▸ Requirement
Repeat, please, only the lines from the top of the data down to the line with "S.view_settings.exposure = 0.22"; include both of those lines.

▸ Source data
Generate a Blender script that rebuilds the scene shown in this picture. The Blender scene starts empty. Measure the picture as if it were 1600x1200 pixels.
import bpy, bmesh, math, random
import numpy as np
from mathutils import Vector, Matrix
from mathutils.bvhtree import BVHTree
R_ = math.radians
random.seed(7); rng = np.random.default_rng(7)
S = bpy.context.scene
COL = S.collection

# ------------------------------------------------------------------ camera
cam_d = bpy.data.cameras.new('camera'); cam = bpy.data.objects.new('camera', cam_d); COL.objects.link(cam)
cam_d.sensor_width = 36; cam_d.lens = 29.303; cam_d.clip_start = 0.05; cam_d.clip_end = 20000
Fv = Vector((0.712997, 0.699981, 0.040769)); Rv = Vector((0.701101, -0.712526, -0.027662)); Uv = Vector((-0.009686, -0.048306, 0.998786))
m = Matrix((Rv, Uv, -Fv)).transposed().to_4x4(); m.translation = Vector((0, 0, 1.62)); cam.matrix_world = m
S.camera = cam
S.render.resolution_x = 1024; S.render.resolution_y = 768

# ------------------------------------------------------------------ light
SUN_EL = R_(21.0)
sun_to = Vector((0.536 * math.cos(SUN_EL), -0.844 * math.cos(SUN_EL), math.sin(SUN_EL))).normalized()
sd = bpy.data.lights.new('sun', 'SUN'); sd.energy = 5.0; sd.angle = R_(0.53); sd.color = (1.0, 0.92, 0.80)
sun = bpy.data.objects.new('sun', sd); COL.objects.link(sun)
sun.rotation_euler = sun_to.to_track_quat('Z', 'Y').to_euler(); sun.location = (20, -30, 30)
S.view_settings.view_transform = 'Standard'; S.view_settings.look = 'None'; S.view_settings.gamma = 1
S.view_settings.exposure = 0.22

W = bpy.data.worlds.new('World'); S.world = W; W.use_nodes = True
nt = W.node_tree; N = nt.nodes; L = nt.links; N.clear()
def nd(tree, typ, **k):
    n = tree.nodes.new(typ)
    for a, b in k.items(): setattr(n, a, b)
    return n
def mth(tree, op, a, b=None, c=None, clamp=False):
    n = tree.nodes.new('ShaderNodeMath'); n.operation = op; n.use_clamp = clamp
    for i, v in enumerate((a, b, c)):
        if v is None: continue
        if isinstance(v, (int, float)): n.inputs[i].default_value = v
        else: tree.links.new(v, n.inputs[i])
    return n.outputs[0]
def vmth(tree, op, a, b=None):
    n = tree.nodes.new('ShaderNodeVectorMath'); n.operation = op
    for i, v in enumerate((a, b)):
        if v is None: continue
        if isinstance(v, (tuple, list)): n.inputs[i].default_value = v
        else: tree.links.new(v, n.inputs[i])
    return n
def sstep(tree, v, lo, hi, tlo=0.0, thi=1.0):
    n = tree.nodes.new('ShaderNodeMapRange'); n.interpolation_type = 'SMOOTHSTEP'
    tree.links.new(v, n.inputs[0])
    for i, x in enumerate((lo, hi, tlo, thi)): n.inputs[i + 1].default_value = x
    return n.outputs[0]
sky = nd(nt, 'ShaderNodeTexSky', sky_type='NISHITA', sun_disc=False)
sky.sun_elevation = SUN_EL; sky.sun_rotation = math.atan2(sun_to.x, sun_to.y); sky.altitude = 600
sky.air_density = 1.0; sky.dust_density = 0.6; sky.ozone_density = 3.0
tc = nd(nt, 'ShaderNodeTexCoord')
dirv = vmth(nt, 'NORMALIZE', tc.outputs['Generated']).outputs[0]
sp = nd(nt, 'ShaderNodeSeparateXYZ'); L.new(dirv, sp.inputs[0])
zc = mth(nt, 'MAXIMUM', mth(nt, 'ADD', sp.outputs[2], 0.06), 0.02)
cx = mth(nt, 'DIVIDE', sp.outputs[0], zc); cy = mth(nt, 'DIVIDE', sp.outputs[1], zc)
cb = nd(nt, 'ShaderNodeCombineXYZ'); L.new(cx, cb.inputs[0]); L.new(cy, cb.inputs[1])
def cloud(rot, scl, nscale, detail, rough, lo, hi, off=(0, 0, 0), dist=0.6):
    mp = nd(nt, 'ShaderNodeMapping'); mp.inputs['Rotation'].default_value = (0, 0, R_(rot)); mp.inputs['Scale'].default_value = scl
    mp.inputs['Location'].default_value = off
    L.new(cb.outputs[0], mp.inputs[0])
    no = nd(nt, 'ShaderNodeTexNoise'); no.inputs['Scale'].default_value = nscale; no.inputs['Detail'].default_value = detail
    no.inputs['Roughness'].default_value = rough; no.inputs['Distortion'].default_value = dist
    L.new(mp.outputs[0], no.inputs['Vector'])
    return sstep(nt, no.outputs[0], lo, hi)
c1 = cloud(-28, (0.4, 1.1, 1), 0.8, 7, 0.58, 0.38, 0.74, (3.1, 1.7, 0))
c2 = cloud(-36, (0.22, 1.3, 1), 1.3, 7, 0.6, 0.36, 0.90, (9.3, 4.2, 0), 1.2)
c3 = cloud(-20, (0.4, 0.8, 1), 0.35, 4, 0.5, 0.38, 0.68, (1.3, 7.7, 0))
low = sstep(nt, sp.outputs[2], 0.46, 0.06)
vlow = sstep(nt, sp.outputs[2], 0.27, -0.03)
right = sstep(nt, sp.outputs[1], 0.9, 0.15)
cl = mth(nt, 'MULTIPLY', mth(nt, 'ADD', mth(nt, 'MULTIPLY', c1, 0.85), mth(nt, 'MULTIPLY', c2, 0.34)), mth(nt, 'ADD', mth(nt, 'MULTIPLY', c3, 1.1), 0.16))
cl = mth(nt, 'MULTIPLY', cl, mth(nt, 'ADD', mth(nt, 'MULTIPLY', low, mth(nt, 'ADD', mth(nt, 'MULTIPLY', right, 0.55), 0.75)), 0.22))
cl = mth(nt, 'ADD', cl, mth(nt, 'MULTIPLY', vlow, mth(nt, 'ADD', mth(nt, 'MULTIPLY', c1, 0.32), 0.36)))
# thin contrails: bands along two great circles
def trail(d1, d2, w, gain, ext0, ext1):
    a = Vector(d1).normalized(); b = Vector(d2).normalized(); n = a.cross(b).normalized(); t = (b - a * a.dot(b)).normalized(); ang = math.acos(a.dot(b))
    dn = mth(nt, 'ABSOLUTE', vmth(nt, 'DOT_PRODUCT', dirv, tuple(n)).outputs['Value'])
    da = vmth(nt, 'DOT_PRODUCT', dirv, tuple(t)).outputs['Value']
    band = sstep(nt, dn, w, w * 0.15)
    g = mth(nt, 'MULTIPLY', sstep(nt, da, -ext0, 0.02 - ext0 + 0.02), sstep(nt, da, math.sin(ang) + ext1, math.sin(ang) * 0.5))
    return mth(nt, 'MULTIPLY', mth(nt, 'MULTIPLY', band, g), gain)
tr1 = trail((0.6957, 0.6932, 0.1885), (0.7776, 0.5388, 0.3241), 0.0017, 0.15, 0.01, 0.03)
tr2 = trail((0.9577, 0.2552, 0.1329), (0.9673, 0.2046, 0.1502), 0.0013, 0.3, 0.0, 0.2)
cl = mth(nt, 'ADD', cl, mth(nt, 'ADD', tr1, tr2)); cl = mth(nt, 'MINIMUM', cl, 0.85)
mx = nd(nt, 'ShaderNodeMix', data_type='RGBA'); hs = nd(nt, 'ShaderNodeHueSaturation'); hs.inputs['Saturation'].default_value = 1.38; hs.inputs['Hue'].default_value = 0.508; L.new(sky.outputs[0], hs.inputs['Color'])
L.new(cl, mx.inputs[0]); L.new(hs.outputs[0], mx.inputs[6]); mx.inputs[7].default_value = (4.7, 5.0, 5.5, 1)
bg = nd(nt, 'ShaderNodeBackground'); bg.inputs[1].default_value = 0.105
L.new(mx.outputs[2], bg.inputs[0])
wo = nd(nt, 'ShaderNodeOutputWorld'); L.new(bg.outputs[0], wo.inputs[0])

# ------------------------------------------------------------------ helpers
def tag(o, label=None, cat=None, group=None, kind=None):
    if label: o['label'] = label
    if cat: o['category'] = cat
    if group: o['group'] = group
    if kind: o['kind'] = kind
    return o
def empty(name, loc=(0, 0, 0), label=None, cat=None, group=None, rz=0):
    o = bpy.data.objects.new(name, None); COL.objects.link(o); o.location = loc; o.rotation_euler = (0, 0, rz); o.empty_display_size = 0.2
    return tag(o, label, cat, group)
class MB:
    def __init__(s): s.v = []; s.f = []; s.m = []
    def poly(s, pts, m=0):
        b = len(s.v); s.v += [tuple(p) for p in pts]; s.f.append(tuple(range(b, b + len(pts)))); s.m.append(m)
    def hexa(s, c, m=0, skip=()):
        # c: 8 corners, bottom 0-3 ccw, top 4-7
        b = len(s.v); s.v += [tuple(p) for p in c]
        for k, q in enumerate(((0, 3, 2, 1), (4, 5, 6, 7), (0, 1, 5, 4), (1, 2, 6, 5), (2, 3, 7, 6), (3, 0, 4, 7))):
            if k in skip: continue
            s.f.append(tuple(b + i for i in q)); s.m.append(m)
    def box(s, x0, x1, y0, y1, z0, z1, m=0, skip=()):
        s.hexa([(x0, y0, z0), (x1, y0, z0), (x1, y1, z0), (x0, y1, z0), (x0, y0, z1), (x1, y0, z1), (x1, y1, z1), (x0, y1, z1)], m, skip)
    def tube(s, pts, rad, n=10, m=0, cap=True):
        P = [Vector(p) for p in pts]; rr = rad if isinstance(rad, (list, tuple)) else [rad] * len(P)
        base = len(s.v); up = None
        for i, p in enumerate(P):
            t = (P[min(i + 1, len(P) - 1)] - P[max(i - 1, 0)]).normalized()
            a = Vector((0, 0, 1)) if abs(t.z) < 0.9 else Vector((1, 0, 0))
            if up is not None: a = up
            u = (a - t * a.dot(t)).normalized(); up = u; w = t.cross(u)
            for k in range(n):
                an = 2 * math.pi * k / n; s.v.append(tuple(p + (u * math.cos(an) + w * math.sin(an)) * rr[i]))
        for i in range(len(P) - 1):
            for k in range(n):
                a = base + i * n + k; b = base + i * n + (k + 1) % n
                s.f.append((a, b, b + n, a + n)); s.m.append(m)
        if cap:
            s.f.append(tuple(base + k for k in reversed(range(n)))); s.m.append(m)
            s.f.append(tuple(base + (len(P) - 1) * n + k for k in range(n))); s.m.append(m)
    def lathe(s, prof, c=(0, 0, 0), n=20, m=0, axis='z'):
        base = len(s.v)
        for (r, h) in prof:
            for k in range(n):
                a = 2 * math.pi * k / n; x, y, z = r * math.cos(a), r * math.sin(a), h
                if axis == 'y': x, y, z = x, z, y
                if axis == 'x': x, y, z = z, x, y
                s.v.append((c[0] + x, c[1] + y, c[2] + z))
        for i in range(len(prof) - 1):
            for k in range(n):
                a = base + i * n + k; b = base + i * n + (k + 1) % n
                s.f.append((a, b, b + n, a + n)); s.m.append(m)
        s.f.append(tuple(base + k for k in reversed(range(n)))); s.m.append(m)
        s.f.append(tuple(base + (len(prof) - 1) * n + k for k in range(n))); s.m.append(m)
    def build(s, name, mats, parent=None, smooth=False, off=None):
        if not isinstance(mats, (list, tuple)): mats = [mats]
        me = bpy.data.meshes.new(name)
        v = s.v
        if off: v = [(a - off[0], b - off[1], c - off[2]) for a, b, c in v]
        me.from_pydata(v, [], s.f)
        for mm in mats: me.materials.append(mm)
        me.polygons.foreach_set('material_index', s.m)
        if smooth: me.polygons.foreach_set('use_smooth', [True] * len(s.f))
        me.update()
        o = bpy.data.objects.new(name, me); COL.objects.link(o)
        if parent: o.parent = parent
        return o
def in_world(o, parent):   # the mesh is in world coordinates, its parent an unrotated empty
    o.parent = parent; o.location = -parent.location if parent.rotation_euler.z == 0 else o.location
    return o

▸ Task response
Generate a Blender script that rebuilds the scene shown in this picture. The Blender scene starts empty. Measure the picture as if it were 1600x1200 pixels.
import bpy, bmesh, math, random
import numpy as np
from mathutils import Vector, Matrix
from mathutils.bvhtree import BVHTree
R_ = math.radians
random.seed(7); rng = np.random.default_rng(7)
S = bpy.context.scene
COL = S.collection

# ------------------------------------------------------------------ camera
cam_d = bpy.data.cameras.new('camera'); cam = bpy.data.objects.new('camera', cam_d); COL.objects.link(cam)
cam_d.sensor_width = 36; cam_d.lens = 29.303; cam_d.clip_start = 0.05; cam_d.clip_end = 20000
Fv = Vector((0.712997, 0.699981, 0.040769)); Rv = Vector((0.701101, -0.712526, -0.027662)); Uv = Vector((-0.009686, -0.048306, 0.998786))
m = Matrix((Rv, Uv, -Fv)).transposed().to_4x4(); m.translation = Vector((0, 0, 1.62)); cam.matrix_world = m
S.camera = cam
S.render.resolution_x = 1024; S.render.resolution_y = 768

# ------------------------------------------------------------------ light
SUN_EL = R_(21.0)
sun_to = Vector((0.536 * math.cos(SUN_EL), -0.844 * math.cos(SUN_EL), math.sin(SUN_EL))).normalized()
sd = bpy.data.lights.new('sun', 'SUN'); sd.energy = 5.0; sd.angle = R_(0.53); sd.color = (1.0, 0.92, 0.80)
sun = bpy.data.objects.new('sun', sd); COL.objects.link(sun)
sun.rotation_euler = sun_to.to_track_quat('Z', 'Y').to_euler(); sun.location = (20, -30, 30)
S.view_settings.view_transform = 'Standard'; S.view_settings.look = 'None'; S.view_settings.gamma = 1
S.view_settings.exposure = 0.22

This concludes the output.